§ **Given data**:

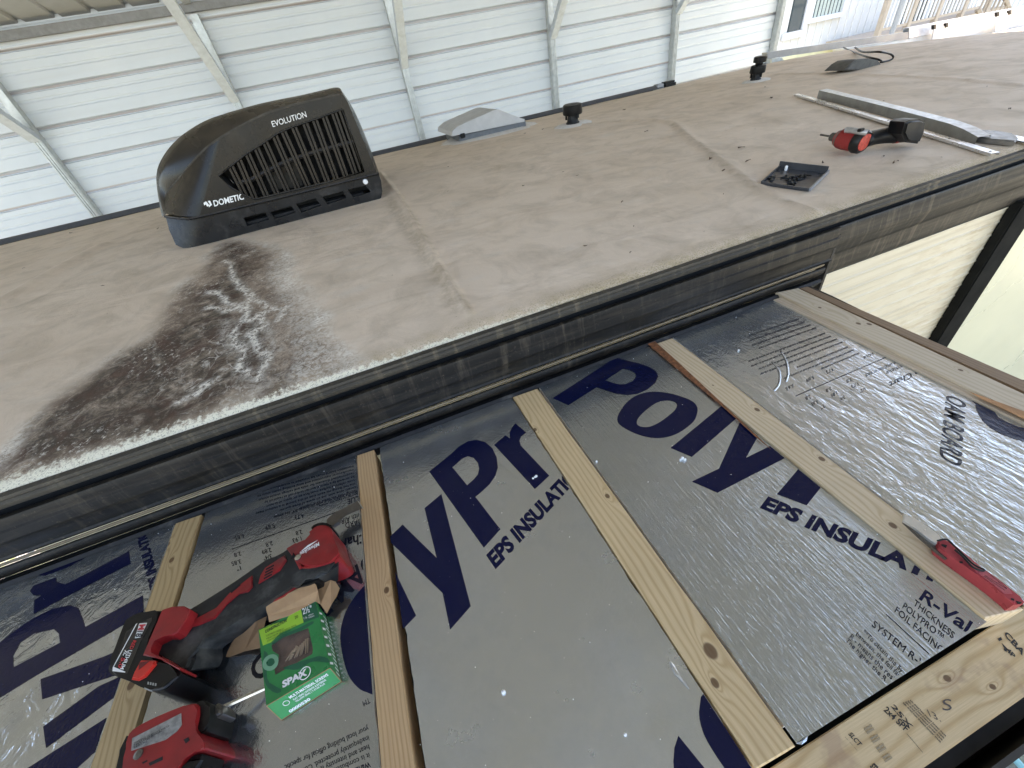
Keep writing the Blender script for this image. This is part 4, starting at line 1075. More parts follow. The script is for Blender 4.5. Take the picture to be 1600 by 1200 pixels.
for pl in ([(318, 317), (322, 314.5), (327, 320.5), (324, 323), (321.5, 319.5), (319, 321)], [(324.5, 314), (328, 313.5), (331.5, 320), (326.5, 324), (326, 321.5), (328, 319.5)]):
    poly_shape(bm, pl, (), lambda a, b: PY(a, b, YF - .0015))
o = print_part('lettering', bm, M['white_ink'], ac, None, None, 0, 0)

# ================================================================== ROOF FITTINGS
seal_m = plain('white_roof_sealant', (.66, .62, .57), .6, scale=60, bump=.4)
def blob(name, c, rx, ry, mat, parent, seed=0, h=.006):
    v = [Vector((c.x, c.y, c.z + h))]; n = 28
    for k in range(n):
        a = 2 * math.pi * k / n; q = 1 + .28 * noise.noise(Vector((math.cos(a) * 2, math.sin(a) * 2, seed)))
        v.append(Vector((c.x + rx * .8 * q * math.cos(a), c.y + ry * .8 * q * math.sin(a), c.z + h * .8)))
    for k in range(n):
        a = 2 * math.pi * k / n; q = 1 + .28 * noise.noise(Vector((math.cos(a) * 2, math.sin(a) * 2, seed)))
        v.append(Vector((c.x + rx * q * math.cos(a), c.y + ry * q * math.sin(a), crown(c.y + ry * q * math.sin(a)) - .002)))
    f_ = [(0, 1 + k, 1 + (k + 1) % n) for k in range(n)] + [(1 + k, 1 + n + k, 1 + n + (k + 1) % n, 1 + (k + 1) % n) for k in range(n)]
    return from_py(name, v, f_, mat, parent, smooth=True)
def vent_cap(px, py, sc, label, two=False):
    c = roofpt(px, py)
    t = empty('vent_cap', c, label, 'vent', 'black plumbing vent caps on the camper roof')
    bm = bmesh.new(); Mx = Matrix.Translation(c) @ Matrix.Rotation(.06, 4, 'X')
    lathe(bm, [(.036 * sc, -.004), (.036 * sc, .012), (.031 * sc, .016), (.028 * sc, .03), (.028 * sc, .07 * sc)], Mx); from_bm('stem', bm, M['rubber'], t, angle=40)
    bm = bmesh.new(); b0 = .048 * sc
    lathe(bm, [(.030 * sc, b0), (.050 * sc, b0 + .002), (.052 * sc, b0 + .008), (.050 * sc, b0 + .042 * sc), (.046 * sc, b0 + .046 * sc), (.030 * sc, b0 + .047 * sc)], Mx, 28); from_bm('cap', bm, M['black'], t, angle=40)
    for k in range(5):
        a = k * 1.2566; bm = bmesh.new(); cc = c + Vector((math.cos(a) * .034 * sc, math.sin(a) * .034 * sc, .04 * sc)); add_box(bm, cc - Vector((.004, .004, .014)), cc + Vector((.004, .004, .014))); from_bm('spacer', bm, M['black'], t)
    if two:
        bm = bmesh.new(); b1 = b0 + .047 * sc
        lathe(bm, [(.024 * sc, b1), (.026 * sc, b1 + .012), (.042 * sc, b1 + .014), (.043 * sc, b1 + .036), (.036 * sc, b1 + .040)], Mx, 26); from_bm('upper_cap', bm, M['black'], t, angle=40)
    blob('sealant', c + Vector((.01, 0, .0015)), .105 * sc, .085 * sc, seal_m, t, px)
    return t
vent_cap(895, 195, 1.0, 'squat black vent cap on pale sealant, beside the grey and white roof vent')
vent_cap(1180, 127, .80, 'taller two tier black vent cap near the left end of the awning', two=True)
# low dome roof vent
t = empty('roof_vent', (PY(765, 205, 2.95).x, 2.95, crown(2.95)), 'pale grey domed roof vent lid on a dark base near the far roof edge', 'roof vent')
yv0 = 2.72
bx0 = PY(716, 208, yv0).x; bx1 = PY(822, 192, yv0).x; zb = crown(yv0)
box('vent_base', (bx0, yv0, zb - .02), (bx1, yv0 + .36, PY(770, 200, yv0).z), plain('dark_grey_vent_base', (.13, .14, .15), .45), t, bevel=.004)
prof = [(706, 206), (706, 213), (728, 209), (820, 190), (820, 186), (812, 184), (779, 171), (772, 172), (716, 197)]
lidm = plain('weathered_white_lid', (.50, .49, .47), .5, scale=20, var=.08)
bm = bmesh.new()
a_ = [bm.verts.new(PY(*p, yv0 - .01)) for p in prof]; b_ = [bm.verts.new(Vector((PY(*p, yv0 - .01).x, yv0 + .37, PY(*p, yv0 - .01).z))) for p in prof]
bm.faces.new(a_); bm.faces.new(b_[::-1])
for i in range(len(prof)): bm.faces.new((a_[i], b_[i], b_[(i + 1) % len(prof)], a_[(i + 1) % len(prof)]))
bmesh.ops.bevel(bm, geom=[e for e in bm.edges if abs((e.verts[0].co - e.verts[1].co).y) < .01], offset=.004, segments=2, affect='EDGES')
bmesh.ops.triangulate(bm, faces=[q for q in bm.faces if len(q.verts) > 4]); from_bm('lid', bm, lidm, t)
bm = bmesh.new(); c = PY(723, 212, yv0 - .012); add_box(bm, c - Vector((.014, .006, .012)), c + Vector((.014, .006, .012)), None, .002); from_bm('latch', bm, M['black'], t)
blob('sealant', Vector(((bx0 + bx1) / 2, yv0 + .10, zb + .002)), .33, .21, seal_m, t, 3, .006)

# awning casing along the far roof edge, held by white clamps
YS_ = 3.27
sp_ = empty('awning', (PY(1400, 60, YS_).x, YS_, -.1), 'long grey and white awning casing clamped along the far roof edge below the house', 'awning')
def slab(name, px, y0, y1, mat, bev=.002, parent=None):
    bm = bmesh.new(); add_prism(bm, [PY(a, b, y0) for a, b in px], (0, y1 - y0, 0), bevel=bev)
    bmesh.ops.triangulate(bm, faces=[q for q in bm.faces if len(q.verts) > 4])
    return from_bm(name, bm, mat, parent or sp_, angle=30)
slab('arm', [(1198, 82), (1420, 49.5), (1420, 60), (1200, 92)], YS_, YS_ + .05, plain('grey_anodised_frame', (.30, .31, .32), .4, .5, scale=10))
slab('arm', [(1420.5, 43), (1660, -1), (1660, 16), (1420.5, 60)], YS_ - .004, YS_ + .05, plain('pale_anodised_frame', (.62, .65, .70), .35, .4, scale=10))
slab('casing', [(1322, 76), (1420, 60.5), (1600, 26), (1660, 12), (1660, 32), (1600, 44), (1540, 54), (1500, 64), (1440, 78), (1385, 86), (1345, 87), (1325, 84)], YS_ + .01, YS_ + .14, plain('white_casing', (.70, .70, .68), .4, scale=10), .02)
slab('end_bracket', [(1205, 92), (1222, 90), (1230, 100), (1208, 103)], YS_ + .02, YS_ + .04, M['galv'])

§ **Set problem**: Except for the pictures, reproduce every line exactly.

§ **Correct answer**:
Keep writing the Blender script for this image. This is part 4, starting at line 1075. More parts follow. The script is for Blender 4.5. Take the picture to be 1600 by 1200 pixels.
for pl in ([(318, 317), (322, 314.5), (327, 320.5), (324, 323), (321.5, 319.5), (319, 321)], [(324.5, 314), (328, 313.5), (331.5, 320), (326.5, 324), (326, 321.5), (328, 319.5)]):
    poly_shape(bm, pl, (), lambda a, b: PY(a, b, YF - .0015))
o = print_part('lettering', bm, M['white_ink'], ac, None, None, 0, 0)

# ================================================================== ROOF FITTINGS
seal_m = plain('white_roof_sealant', (.66, .62, .57), .6, scale=60, bump=.4)
def blob(name, c, rx, ry, mat, parent, seed=0, h=.006):
    v = [Vector((c.x, c.y, c.z + h))]; n = 28
    for k in range(n):
        a = 2 * math.pi * k / n; q = 1 + .28 * noise.noise(Vector((math.cos(a) * 2, math.sin(a) * 2, seed)))
        v.append(Vector((c.x + rx * .8 * q * math.cos(a), c.y + ry * .8 * q * math.sin(a), c.z + h * .8)))
    for k in range(n):
        a = 2 * math.pi * k / n; q = 1 + .28 * noise.noise(Vector((math.cos(a) * 2, math.sin(a) * 2, seed)))
        v.append(Vector((c.x + rx * q * math.cos(a), c.y + ry * q * math.sin(a), crown(c.y + ry * q * math.sin(a)) - .002)))
    f_ = [(0, 1 + k, 1 + (k + 1) % n) for k in range(n)] + [(1 + k, 1 + n + k, 1 + n + (k + 1) % n, 1 + (k + 1) % n) for k in range(n)]
    return from_py(name, v, f_, mat, parent, smooth=True)
def vent_cap(px, py, sc, label, two=False):
    c = roofpt(px, py)
    t = empty('vent_cap', c, label, 'vent', 'black plumbing vent caps on the camper roof')
    bm = bmesh.new(); Mx = Matrix.Translation(c) @ Matrix.Rotation(.06, 4, 'X')
    lathe(bm, [(.036 * sc, -.004), (.036 * sc, .012), (.031 * sc, .016), (.028 * sc, .03), (.028 * sc, .07 * sc)], Mx); from_bm('stem', bm, M['rubber'], t, angle=40)
    bm = bmesh.new(); b0 = .048 * sc
    lathe(bm, [(.030 * sc, b0), (.050 * sc, b0 + .002), (.052 * sc, b0 + .008), (.050 * sc, b0 + .042 * sc), (.046 * sc, b0 + .046 * sc), (.030 * sc, b0 + .047 * sc)], Mx, 28); from_bm('cap', bm, M['black'], t, angle=40)
    for k in range(5):
        a = k * 1.2566; bm = bmesh.new(); cc = c + Vector((math.cos(a) * .034 * sc, math.sin(a) * .034 * sc, .04 * sc)); add_box(bm, cc - Vector((.004, .004, .014)), cc + Vector((.004, .004, .014))); from_bm('spacer', bm, M['black'], t)
    if two:
        bm = bmesh.new(); b1 = b0 + .047 * sc
        lathe(bm, [(.024 * sc, b1), (.026 * sc, b1 + .012), (.042 * sc, b1 + .014), (.043 * sc, b1 + .036), (.036 * sc, b1 + .040)], Mx, 26); from_bm('upper_cap', bm, M['black'], t, angle=40)
    blob('sealant', c + Vector((.01, 0, .0015)), .105 * sc, .085 * sc, seal_m, t, px)
    return t
vent_cap(895, 195, 1.0, 'squat black vent cap on pale sealant, beside the grey and white roof vent')
vent_cap(1180, 127, .80, 'taller two tier black vent cap near the left end of the awning', two=True)
# low dome roof vent
t = empty('roof_vent', (PY(765, 205, 2.95).x, 2.95, crown(2.95)), 'pale grey domed roof vent lid on a dark base near the far roof edge', 'roof vent')
yv0 = 2.72
bx0 = PY(716, 208, yv0).x; bx1 = PY(822, 192, yv0).x; zb = crown(yv0)
box('vent_base', (bx0, yv0, zb - .02), (bx1, yv0 + .36, PY(770, 200, yv0).z), plain('dark_grey_vent_base', (.13, .14, .15), .45), t, bevel=.004)
prof = [(706, 206), (706, 213), (728, 209), (820, 190), (820, 186), (812, 184), (779, 171), (772, 172), (716, 197)]
lidm = plain('weathered_white_lid', (.50, .49, .47), .5, scale=20, var=.08)
bm = bmesh.new()
a_ = [bm.verts.new(PY(*p, yv0 - .01)) for p in prof]; b_ = [bm.verts.new(Vector((PY(*p, yv0 - .01).x, yv0 + .37, PY(*p, yv0 - .01).z))) for p in prof]
bm.faces.new(a_); bm.faces.new(b_[::-1])
for i in range(len(prof)): bm.faces.new((a_[i], b_[i], b_[(i + 1) % len(prof)], a_[(i + 1) % len(prof)]))
bmesh.ops.bevel(bm, geom=[e for e in bm.edges if abs((e.verts[0].co - e.verts[1].co).y) < .01], offset=.004, segments=2, affect='EDGES')
bmesh.ops.triangulate(bm, faces=[q for q in bm.faces if len(q.verts) > 4]); from_bm('lid', bm, lidm, t)
bm = bmesh.new(); c = PY(723, 212, yv0 - .012); add_box(bm, c - Vector((.014, .006, .012)), c + Vector((.014, .006, .012)), None, .002); from_bm('latch', bm, M['black'], t)
blob('sealant', Vector(((bx0 + bx1) / 2, yv0 + .10, zb + .002)), .33, .21, seal_m, t, 3, .006)

# awning casing along the far roof edge, held by white clamps
YS_ = 3.27
sp_ = empty('awning', (PY(1400, 60, YS_).x, YS_, -.1), 'long grey and white awning casing clamped along the far roof edge below the house', 'awning')
def slab(name, px, y0, y1, mat, bev=.002, parent=None):
    bm = bmesh.new(); add_prism(bm, [PY(a, b, y0) for a, b in px], (0, y1 - y0, 0), bevel=bev)
    bmesh.ops.triangulate(bm, faces=[q for q in bm.faces if len(q.verts) > 4])
    return from_bm(name, bm, mat, parent or sp_, angle=30)
slab('arm', [(1198, 82), (1420, 49.5), (1420, 60), (1200, 92)], YS_, YS_ + .05, plain('grey_anodised_frame', (.30, .31, .32), .4, .5, scale=10))
slab('arm', [(1420.5, 43), (1660, -1), (1660, 16), (1420.5, 60)], YS_ - .004, YS_ + .05, plain('pale_anodised_frame', (.62, .65, .70), .35, .4, scale=10))
slab('casing', [(1322, 76), (1420, 60.5), (1600, 26), (1660, 12), (1660, 32), (1600, 44), (1540, 54), (1500, 64), (1440, 78), (1385, 86), (1345, 87), (1325, 84)], YS_ + .01, YS_ + .14, plain('white_casing', (.70, .70, .68), .4, scale=10), .02)
slab('end_bracket', [(1205, 92), (1222, 90), (1230, 100), (1208, 103)], YS_ + .02, YS_ + .04, M['galv'])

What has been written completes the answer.